**Problem to solve**
Your task is to quote the listing below exactly, beginning with its first line and ending on the line bearing "the dark opening'".

**Provided material**

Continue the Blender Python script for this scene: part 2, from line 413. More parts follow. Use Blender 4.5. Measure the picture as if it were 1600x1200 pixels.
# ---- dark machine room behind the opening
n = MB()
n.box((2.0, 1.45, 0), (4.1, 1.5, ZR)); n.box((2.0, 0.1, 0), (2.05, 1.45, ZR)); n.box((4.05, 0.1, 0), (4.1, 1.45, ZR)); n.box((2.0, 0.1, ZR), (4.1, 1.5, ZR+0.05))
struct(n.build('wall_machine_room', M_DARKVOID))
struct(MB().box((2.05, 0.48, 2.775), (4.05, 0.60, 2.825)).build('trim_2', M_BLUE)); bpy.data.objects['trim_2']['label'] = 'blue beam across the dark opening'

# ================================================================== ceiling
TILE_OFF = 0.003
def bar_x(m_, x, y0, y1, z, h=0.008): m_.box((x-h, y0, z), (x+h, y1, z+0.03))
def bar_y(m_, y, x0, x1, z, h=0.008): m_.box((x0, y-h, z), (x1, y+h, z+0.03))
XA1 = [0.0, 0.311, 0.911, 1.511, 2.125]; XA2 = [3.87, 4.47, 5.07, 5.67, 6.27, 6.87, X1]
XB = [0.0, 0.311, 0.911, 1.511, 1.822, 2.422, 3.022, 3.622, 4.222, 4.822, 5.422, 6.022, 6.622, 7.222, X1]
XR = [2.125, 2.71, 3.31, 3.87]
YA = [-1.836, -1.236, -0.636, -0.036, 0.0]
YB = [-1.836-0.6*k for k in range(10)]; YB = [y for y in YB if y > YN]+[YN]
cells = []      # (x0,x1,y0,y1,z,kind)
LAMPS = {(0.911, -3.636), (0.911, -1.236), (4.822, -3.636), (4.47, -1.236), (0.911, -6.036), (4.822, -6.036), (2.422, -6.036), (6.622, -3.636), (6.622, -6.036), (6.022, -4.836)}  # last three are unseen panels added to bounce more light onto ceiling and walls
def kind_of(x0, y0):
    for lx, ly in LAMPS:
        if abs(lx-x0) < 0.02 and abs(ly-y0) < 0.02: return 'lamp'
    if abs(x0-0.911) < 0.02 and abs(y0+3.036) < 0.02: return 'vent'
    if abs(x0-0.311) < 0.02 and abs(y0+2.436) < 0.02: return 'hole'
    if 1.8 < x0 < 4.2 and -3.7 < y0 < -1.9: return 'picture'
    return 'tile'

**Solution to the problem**
Continue the Blender Python script for this scene: part 2, from line 413. More parts follow. Use Blender 4.5. Measure the picture as if it were 1600x1200 pixels.
# ---- dark machine room behind the opening
n = MB()
n.box((2.0, 1.45, 0), (4.1, 1.5, ZR)); n.box((2.0, 0.1, 0), (2.05, 1.45, ZR)); n.box((4.05, 0.1, 0), (4.1, 1.45, ZR)); n.box((2.0, 0.1, ZR), (4.1, 1.5, ZR+0.05))
struct(n.build('wall_machine_room', M_DARKVOID))
struct(MB().box((2.05, 0.48, 2.775), (4.05, 0.60, 2.825)).build('trim_2', M_BLUE)); bpy.data.objects['trim_2']['label'] = 'blue beam across the dark opening'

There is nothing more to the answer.